Perversely, the small number of jobs—mostly clustered in Silicon Valley—created by tech companies has helped its moguls avoid public scrutiny. Google employs 50,000, Facebook 4,600, and Twitter less than 1,000 domestic workers. In contrast, GM employs 200,000, Ford 164,000, and Exxon over 100,000. Put another way, Google, with a market cap of $215 billion, is about five times larger than GM yet has just one fourth as many workers.

This is an equation that defines inequality: more and more wealth concentrated in fewer hands and benefiting fewer workers.

While Facebook and Twitter have little role in the material economy, Apple, which continues to collect the bulk of its profit from physical goods—computers, iPads, iPhones and so on—has outsourced nearly all of its manufacturing to foreign companies like Foxconn that employ workers, often in appalling conditions, in China and elsewhere. About 700,000 people work on Apple’s physical products for subcontractors, according to the New York Times, but almost none of them are in the U.S. “The jobs aren’t coming back,” Jobs bluntly told President Obama at a 2011 dinner in Silicon Valley.

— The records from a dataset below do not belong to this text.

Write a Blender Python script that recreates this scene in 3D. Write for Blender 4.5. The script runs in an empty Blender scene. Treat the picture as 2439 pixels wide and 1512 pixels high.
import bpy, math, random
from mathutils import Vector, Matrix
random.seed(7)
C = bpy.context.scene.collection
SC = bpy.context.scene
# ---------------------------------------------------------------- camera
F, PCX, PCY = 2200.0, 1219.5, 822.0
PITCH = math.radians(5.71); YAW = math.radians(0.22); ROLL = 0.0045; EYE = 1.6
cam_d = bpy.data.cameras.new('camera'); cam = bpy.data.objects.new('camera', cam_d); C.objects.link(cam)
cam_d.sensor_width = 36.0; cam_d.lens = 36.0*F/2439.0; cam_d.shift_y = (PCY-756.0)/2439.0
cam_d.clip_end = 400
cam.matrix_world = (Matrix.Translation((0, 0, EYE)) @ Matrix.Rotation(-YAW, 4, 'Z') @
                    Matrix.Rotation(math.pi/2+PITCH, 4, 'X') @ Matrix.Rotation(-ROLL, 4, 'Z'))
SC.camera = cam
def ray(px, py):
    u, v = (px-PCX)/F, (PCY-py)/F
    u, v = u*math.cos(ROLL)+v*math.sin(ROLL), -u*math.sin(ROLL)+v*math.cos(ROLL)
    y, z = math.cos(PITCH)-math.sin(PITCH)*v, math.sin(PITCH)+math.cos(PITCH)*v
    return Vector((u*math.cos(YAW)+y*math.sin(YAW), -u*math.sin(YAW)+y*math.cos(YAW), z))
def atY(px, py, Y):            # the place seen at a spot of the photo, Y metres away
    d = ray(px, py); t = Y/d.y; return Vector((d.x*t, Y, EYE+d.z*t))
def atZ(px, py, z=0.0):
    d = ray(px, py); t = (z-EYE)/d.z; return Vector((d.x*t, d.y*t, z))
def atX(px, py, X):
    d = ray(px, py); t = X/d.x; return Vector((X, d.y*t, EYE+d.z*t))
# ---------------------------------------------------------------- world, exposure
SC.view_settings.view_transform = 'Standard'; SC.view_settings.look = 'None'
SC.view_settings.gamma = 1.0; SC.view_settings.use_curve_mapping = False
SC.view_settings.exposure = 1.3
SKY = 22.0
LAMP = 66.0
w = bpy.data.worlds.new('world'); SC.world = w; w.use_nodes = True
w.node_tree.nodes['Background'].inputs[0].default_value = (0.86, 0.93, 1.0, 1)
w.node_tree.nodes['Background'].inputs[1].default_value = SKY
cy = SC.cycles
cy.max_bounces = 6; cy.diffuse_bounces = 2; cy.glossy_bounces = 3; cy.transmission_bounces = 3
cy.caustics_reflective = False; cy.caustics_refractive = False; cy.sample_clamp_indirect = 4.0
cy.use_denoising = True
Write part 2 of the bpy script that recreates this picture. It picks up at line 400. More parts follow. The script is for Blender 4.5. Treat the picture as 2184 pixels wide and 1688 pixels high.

Tech oligarchs control portions of their companies that would turn oilmen or auto executives green with envy. The largest single stockholder at Exxon, CEO and chairman Rex Tillerson, controls .04 percent of its stock. No direct shareholder owns as much as 1 percent of GM or Ford Motors. In contrast, Mark Zuckerberg’s 29.3 percent stake in Facebook is worth $9.8 billion. Sergey Brin, Larry Page and Eric Schmidt control roughly two thirds of the voting stock in Google. Brin and Page are worth over $20 billion each. Larry Ellison, the founder of Oracle and the third richest man in America, owns just under 23 percent of his company, worth $41 billion. Bill Gates, who’s semi-retired from Microsoft, is worth a cool $66 billion and still controls 7 percent of his firm.

The concentration of such vast wealth in so few hands mirrors the market dominance of some of the companies generating it. Google and Apple provide almost 90 percent of the operating systemsfor smart phones. Over half of Americans and Canadians and 60 percent of Europeans use Facebook. Those numbers dwarf the market share of the auto Big Five—GM, Ford, Chrysler, Toyota, and Honda—none of whom control much more than a fifth of the U.S. market. Even the oil-and-gas business, associated with oligopoly from the days of John Rockefeller, is more competitive; the world’s top 10 oil companies collectively account for just 40 percent of the world’s production.